I grew up being taught that the Lord’s Prayer was irrelevant to the lives of contemporary Christians because the Kingdom, for which Jesus prays, was now present in the church. Why pray for something that already exists? Right?
So much of my life I missed out on the benefits of living inside the world of Jesus’ concerns and requests of God. It wasn’t until the last several years that the Prayer became a daily part of my life.
The most centering part of the prayer, for me, has been its request for God’s kingdom to come to earth. “Thy will be done on earth as it is in heaven. In that request are two ideas. The first was that God’s will is not currently being done on earth. As long as injustice, unrighteous, and suffering of all sorts exists on the earth, God is not pleased.
The second idea is that God is interested in and concerned about the earth – not as a disposable commodity but rather one which God intends to redeem.
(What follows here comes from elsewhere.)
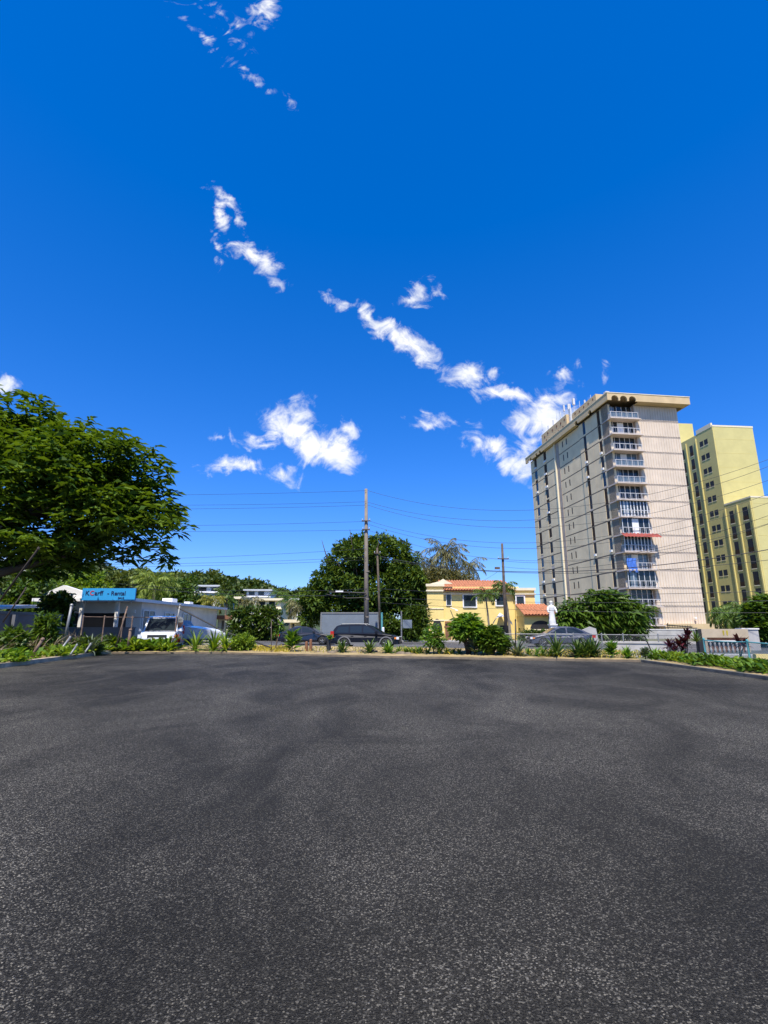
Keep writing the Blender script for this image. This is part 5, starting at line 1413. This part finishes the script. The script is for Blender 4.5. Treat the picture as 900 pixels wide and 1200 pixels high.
# front wall of the beige tower grounds
t = thing('garden_wall', 'long pale concrete wall at the foot of the beige tower', 'wall', (at(722, 745, 60).x, 60, 0), R(3))
m_ = MB(); m_.box(0, 12.5, 0, .25, -.02, 1.0); m_.build('wall', 'concrete', t)
m_ = MB(); m_.box(-.05, 12.55, -.05, .3, 1.003, 1.08); m_.build('coping', 'wall_white', t)
t = thing('yellow_kerb', 'yellow painted kerb by the right edge of the photo', 'kerb', (at(886, 768, 24).x, 24, 0), R(-10))
m_ = MB(); m_.box(0, 6, 0, .3, -.02, .2); m_.build('kerb', 'house_yellow', t)

# ================================================================== PLANTS IN THE BEDS
def gp(px, dy=.7, py=None):
    """a spot in the far bed below photo column px"""
    y0 = 766 if px < 260 else 766 + (px - 260) * (10 / 490)
    g = gnd(px, y0); d = Vector((g.x, g.y)).normalized()
    return Vector((g.x + d.x * dy, g.y + d.y * dy, .095 + .046 * dy))
def hpx(px, top, p): return max(.15, at(px, top, p.y).z - p.z)
seed = 200
for (px, top, kind, lm, lb) in [
    (205, 742, 'cordy', 'lf_red', 'red-leaved plant in front of the white van'),
    (198, 750, 'spiky', 'lf_fresh', 'fresh green strap-leaved plant left of the red plant'),
    (228, 748, 'spiky', 'lf_lime', 'pale green rosette in front of the boat'),
    (250, 748, 'spiky', 'lf_lime', 'lime rosette under the fallen rail leg'),
    (264, 748, 'spiky', 'lf_lime', 'upright lime plant beside the round bush'),
    (282, 745, 'bush', 'lf_lime', 'round lime-green bush right of the fallen rail'),
    (342, 745, 'leafy', 'lf_fresh', 'upright leafy plant left of the brown stubs'),
    (401, 756, 'spiky', 'lf_spike', 'small agave in front of the rear wheel of the black estate'),
    (433, 756, 'spiky', 'lf_spike', 'small agave under the doors of the black estate'),
    (455, 757, 'spiky', 'lf_fresh', 'pale small plant by the front wheel of the black estate'),
    (475, 759, 'low', 'lf_lime', 'low clump right of the black estate front wheel'),
    (487, 760, 'low', 'lf_spike', 'low spiky clump left of the thin shrub'),
    (508, 737, 'sapling', 'lf_fresh', 'thin young shrub with one stem left of the round frangipani'),
    (524, 760, 'low', 'lf_spike', 'low grassy tuft at the left foot of the frangipani'),
    (556, 752, 'leafy', 'lf_grey', 'whitish leafed plant at the foot of the frangipani'),
    (574, 758, 'leafy', 'lf_lime', 'pale sprout right of the frangipani trunk'),
    (588, 760, 'leafy', 'lf_fresh', 'small sprout left of the black post'),
    (607, 756, 'spiky', 'lf_grey', 'grey-green agave at the foot of the black post'),
    (630, 760, 'low', 'lf_fresh', 'loose green tuft in front of the grey car bonnet'),
    (653, 753, 'spiky', 'lf_spike', 'spiky agave in front of the grey car doors'),
    (688, 752, 'bigspiky', 'lf_spike', 'largest spiky agave at the tail of the grey car'),
    (718, 757, 'leafy', 'lf_fresh', 'leafy plant at the left end of the low concrete wall'),
    (736, 763, 'spiky', 'lf_fresh', 'small rosette in front of the low concrete wall'),
    (757, 762, 'leafy', 'lf_grey', 'thin plant at the right end of the low concrete wall')]:
    seed += 1; p = gp(px, .75); h = hpx(px, top, p) * 1.12; r = np.random.default_rng(seed)
    if kind == 'spiky': spiky('agave_plant' if 'agave' in lb else 'strap_plant', lb, p, 52, h * 1.8, .13 * max(.75, h), lm, seed, e_lo=12, e_hi=88, curve=38)
    elif kind == 'bigspiky': spiky('agave_plant', lb, p, 90, h * 1.3, .09, lm, seed, e_lo=5, e_hi=88, curve=30, heads=((0, 0, 0), (.35, .1, 0), (-.35, .1, 0)))
    elif kind == 'low': spiky('grass_tuft', lb, p, 30, h * 1.6, .06, lm, seed, e_lo=15, e_hi=80, curve=60, heads=((0, 0, 0), (.3, .1, 0), (-.35, .15, 0), (.6, 0, 0)))
    elif kind == 'leafy':
        t = thing('leafy_plant', lb, 'plant', p); m_ = MB(); m_.tube([(0, 0, -.05), (.02, 0, h * .5), (0, 0, h * .85)], [.025, .02, .01], 6); m_.build('stem', 'bark', t)
        n = 90; q = r.random(n); P = np.stack([r.normal(0, .03, n), r.normal(0, .03, n), h * (.1 + .8 * q)], 1); a = r.random(n) * 6.28
        D = np.stack([np.cos(a), np.sin(a), .35 + .9 * q], 1); blades_mesh('leaves', lm, P, D, .58 * h * r.uniform(.7, 1.2, n) + .08, .14 * h + .03, t, seed=seed)
    elif kind == 'bush': bush('round_bush', lb, p + Vector((0, .3, 0)), [(0, 0, h * .5, .55, .55, h * .52), (-.3, 0, h * .4, .35, .4, h * .4), (.3, 0, h * .4, .35, .4, h * .4)], 500, 6, .17, .08, lm, seed)
    elif kind == 'sapling':
        t = thing('young_shrub', lb, 'shrub', p); m_ = MB(); m_.tube([(0, 0, -.05), (.02, 0, h * .4), (0, 0, h * .75)], [.03, .025, .015], 6); m_.tube([(0, 0, h * .3), (-.5, -.1, h * .62)], [.02, .015], 6); m_.build('stem', 'bark_dark', t)
        P, Nn = puff_points([(0, 0, h * .62, .42, .4, h * .36), (-.25, 0, h * .5, .25, .3, h * .25), (.28, 0, h * .55, .3, .3, h * .28)], 110, r, .2)
        PP, D, LL, WW = leaf_clusters(P, Nn, 6, .24, .085, r, 1, .7); blades_mesh('leaves', lm, PP, D, LL, WW, t, seed=seed)
    elif kind == 'cordy':
        spiky('cordyline', lb, p, 20, .42, .10, lm, seed, e_lo=0, e_hi=85, curve=45, heads=((0, 0, h * .62), (.12, .1, h * .4)), stem='bark')
# leaf tuft on the thin sapling stake
p = gp(322, .9); h = hpx(322, 726, p)
spiky('sapling', 'thin sapling with one tuft of leaves in front of the hedge', p, 26, .48, .11, 'lf_fresh', 300, e_lo=-25, e_hi=80, curve=60, heads=((.25, 0, h * .8), (.1, .05, h * .55)), cat='sapling', stem='bark')
# frangipani
for px, w, top, lb, sd in [(549, 20, 716, 'frangipani shrub with dark trunks and glossy leaves in the bed', 310), (577, 17, 731, 'lower glossy round shrub touching the frangipani on its right', 311)]:
    p = gp(px, 1.0); h = hpx(px, top, p); hw = w / 585 * p.y; r = np.random.default_rng(sd)
    t = thing('frangipani' if sd == 310 else 'glossy_shrub', lb, 'shrub', p)
    m_ = MB(); pf = []
    for k in range(15):
        a = k * 2.4; q = .25 + .75 * (k / 14) ** .5
        e = Vector((math.cos(a) * hw * .72 * q, math.sin(a) * hw * .72 * q, h * (.92 - .38 * q * q * (1 if sd == 310 else 1.4)) - .15)); s = hw * .36
        pf.append((e.x, e.y, e.z, s, s, s * .8))
        m_.tube([(e.x * .08, e.y * .08, -.05), (e.x * .3, e.y * .3, h * .25), (e.x * .75, e.y * .75, e.z * .7), e], [.06, .05, .035, .02], 6)
    m_.build('trunk', 'bark_dark', t, True)
    P, Nn = puff_points(pf, 330, r, .2); PP, D, LL, WW = leaf_clusters(P, Nn, 8, .34, .10, r, 1, .55, .12)
    blades_mesh('crown', 'lf_fresh' if sd == 310 else 'lf_mid', PP, D, LL, WW, t, seed=sd)
# pale stones and yellow grass on the bed
r = np.random.default_rng(400); P = []; D = []
for _ in range(1500):
    px = float(r.choice([r.uniform(296, 340), r.uniform(590, 760), r.uniform(470, 530), r.uniform(330, 480)], p=[.42, .38, .12, .08])); p = gp(px, float(r.uniform(.25, 3.2))); P.append((p.x, p.y, p.z)); D.append((float(r.normal(0, .5)), float(r.normal(0, .5)), 1))
tag(blades_mesh('yellow_grass', 'lf_yellow', P, D, r.uniform(.12, .30, 1500), .04, None, seed=4), 'short yellowed grass growing over the sandy bed', 'grass', kind='stuff')
GR = 'pale rocks lying in the sandy bed'
for i in range(9):
    px = 372 + i * 13.5 + float(r.uniform(-4, 4)); p = gp(px, float(r.uniform(.4, 1.2))); m_ = MB()
    s = float(r.uniform(.10, .22)); m_.lathe([(.5 * s, -.2 * s), (1.0 * s, .1 * s), (.85 * s, .5 * s), (.4 * s, .75 * s)], 7)
    m_.v = [(x * (1 + .25 * math.sin(7 * y + i)) * 1.4, y * (1 + .2 * math.sin(9 * x + i)), z) for x, y, z in m_.v]
    o = m_.build('rock', 'kerb', None); o.location = p; tag(o, 'small pale rock lying in the sandy bed near the black estate car', 'rock', GR)
P = []; D = []
for _ in range(900):
    px = float(r.uniform(196, 762)); p = gp(px, float(r.uniform(.3, 3.4))); P.append((p.x + float(r.normal(0, .1)), p.y, p.z)); D.append((float(r.normal(0, .6)), float(r.normal(0, .6)), 1))
tag(blades_mesh('weeds', 'lf_spike', P, D, r.uniform(.08, .26, 900), .035, None, seed=5), 'low green weeds scattered over the sandy bed', 'weeds', kind='stuff')
# left kerb plants
GL = 'bright leafy plants growing along the left kerb'
plist = []
r = np.random.default_rng(500)
prot = None
def clump(seed, lm, label, group, n=60, L=.34, Wd=.12, h=.45, w=.45):
    r = np.random.default_rng(seed); q = r.random(n); P = np.stack([r.normal(0, w * .5, n), r.normal(0, w * .45, n), h * q * .55], 1); a = r.random(n) * 6.28
    D = np.stack([np.cos(a), np.sin(a), .4 + 1.0 * q], 1)
    o = blades_mesh('kerb_plant', lm, P, D, L * r.uniform(.7, 1.25, n), Wd, None, seed=seed, droop=.25)
    return tag(o, label, 'plant', group)
LBL = 'bright broad-leaved plant in the row along the left kerb'
ps = [clump(510 + i, lm, LBL, GL) for i, lm in enumerate(('lf_fresh', 'lf_lime', 'lf_lime'))]
fi = [0, 0, 0]
for i in range(27):
    y = 12.5 + i * .62 + float(r.normal(0, .12)); x = -13.55 - (y - 12) * .045 - (.0 if y < 19 else (y - 19) * .06) - .55 + float(r.normal(0, .22))
    k = i % 3; s = float(r.uniform(.6, 1.35)); rz = float(r.uniform(0, 6.28))
    if not fi[k]: fi[k] = 1; ps[k].location = (x, y, .12); ps[k].scale = (s, s, s)
    else: copy_thing(ps[k], (x, y, .12), rz, s)
LBL = 'bright broad-leaved plant in the row before the white van'
ps2 = [clump(520 + i, lm, LBL, GL) for i, lm in enumerate(('lf_fresh', 'lf_lime'))]; fi = [0, 0]
for i in range(14):
    px = 128 + i * 5.2 + float(r.normal(0, 1)); p = gp(px, float(r.uniform(.4, 1.3))); k = i % 2; s = float(r.uniform(1.1, 1.8)); rz = float(r.uniform(0, 6.28))
    if not fi[k]: fi[k] = 1; ps2[k].location = p; ps2[k].scale = (s, s, s)
    else: copy_thing(ps2[k], p, rz, s)
# tangled dry stalks and dark weeds in front of the dark wall
P = []; D = []; r = np.random.default_rng(530)
for _ in range(900):
    y = float(r.uniform(11, 29)); x = -15.2 - (y - 12) * .06 + float(r.uniform(-1.6, .5)); P.append((x, y, .1 + float(r.random()) * .5)); D.append((float(r.normal(0, .8)), float(r.normal(0, .8)), .8))
tag(blades_mesh('dry_stalks', 'lf_dry', P, D, r.uniform(.4, 1.3, 900), .03, None, seed=6), 'tangle of dry stalks in front of the dark left wall', 'weeds', kind='stuff')
for i, (px, top, Y, w, lm, lb) in enumerate([(14, 738, 22, 26, 'lf_mid', 'dark bush by the wall at the left edge'), (50, 722, 25, 26, 'lf_mid', 'taller green bush overlapping the dark wall at left'), (100, 750, 26.5, 30, 'lf_dark', 'low dark bush behind the leaning pipes'), (128, 748, 28.7, 16, 'lf_mid', 'dark weedy bush left of the white van')]):
    pbush('wild_bush', lb, px, 765, w, 765 - top, Y, lm, 340, 6, .32, .09, 540 + i)
# agave-like dry rosettes
spiky('dry_yucca', 'grey dry yucca with long curved leaves behind the leaning pipes', Vector((at(106, 760, 26).x, 26, .1)), 46, 1.5, .08, 'lf_grey', 550, e_lo=15, e_hi=85, curve=80)
# right kerb plants
GR2 = 'bright leafy plants growing along the right kerb'
LBL = 'lush green plant in the row along the right kerb'
ps3 = [clump(560 + i, lm, LBL, GR2, 70, .36, .11) for i, lm in enumerate(('lf_fresh', 'lf_lime', 'lf_mid'))]; fi = [0, 0, 0]
for i in range(44):
    y = 9.5 + i * .29 + float(r.normal(0, .08)); x = 11.0 + .35 + float(r.uniform(0, .9)); k = (0, 1, 0, 2)[i % 4] if y > 14 else (0, 2)[i % 2]; s = float(r.uniform(.6, .95)); rz = float(r.uniform(0, 6.28))
    if not fi[k]: fi[k] = 1; ps3[k].location = (x, y, .09); ps3[k].scale = (s, s, s)
    else: copy_thing(ps3[k], (x, y, .09), rz, s)
for i, (px, top, Y, heads, lb) in enumerate([(803, 742, 22.0, ((0, 0, .75), (.22, .1, .95), (-.25, 0, .6), (.05, .2, .5)), 'tall burgundy-leaved plant at the right corner of the lot'), (785, 752, 23.0, ((0, 0, .5), (.2, 0, .35)), 'smaller burgundy plant left of the tall burgundy one'), (866, 748, 24, ((0, 0, .7), (.25, 0, .55)), 'burgundy plant growing in front of the entrance wall')]):
    x = at(px, 760, Y).x; spiky('cordyline', lb, Vector((x, Y, .05)), 24, .52, .13, 'lf_burg', 580 + i, e_lo=-5, e_hi=88, curve=45, heads=heads, stem='bark')
spiky('yucca', 'green spiky yucca just right of the burgundy plant', Vector((at(817, 760, 22.5).x, 22.5, .05)), 40, .62, .06, 'lf_spike', 590, e_lo=10, e_hi=88, curve=30, heads=((0, 0, .75),), stem='bark')
spiky('strap_plant', 'spiky green plant by the bent grey pipe at right', Vector((at(769, 775, 22.2).x, 22.2, .05)), 40, .75, .07, 'lf_fresh', 591, e_lo=20, e_hi=88, curve=45)
t = thing('bent_pipe', 'dark pipe bent over at the end of the low wall', 'pipe', (at(761, 775, 22.6).x, 22.6, 0))
m_ = MB(); m_.tube([(.1, 0, 0), (.12, 0, .45), (0, 0, .8), (-.3, .1, 1.02), (-.7, .2, 1.08)], .028, 7); m_.build('pipe', 'dark', t)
Jesus said as much when he said that if he “cast out demons by the spirit of God, then the Kingdom of God has come to you,” Matthew 12:28.
Praying the Lord’s Prayer made me think about the ways in which I should also be concerned about same issues and concerns as Jesus. When asked by John the Baptist’s followers if he was the one for whom the Jews had been waiting he replied, “Go and tell John what you hear and see: the blind receive their sight, the lame walk, the lepers are cleansed, the deaf hear, the dead are raised, and the poor have good news brought to them, Matthew 11:5. What Jesus was concerned about was evident in that in which he invested his life.
The net result of praying the Prayer is, I believe, that people are changed from being consumers to being activists – jumping headlong into the concerns and struggles of the God-loved people all around them. The idea of accumulating wealth and privilege without sharing it is antithetical to the calling of Jesus.
“….the poor have good news brought to them.” Consuming, accumulating, and self-aggrandizing are not good news to those without.
In Jesus’ world the Selfie melts into a reality that is identified by its tears for the world’s suffering and a towel, taken up to serve the hurting world. It’s that’s for which Jesus prayed.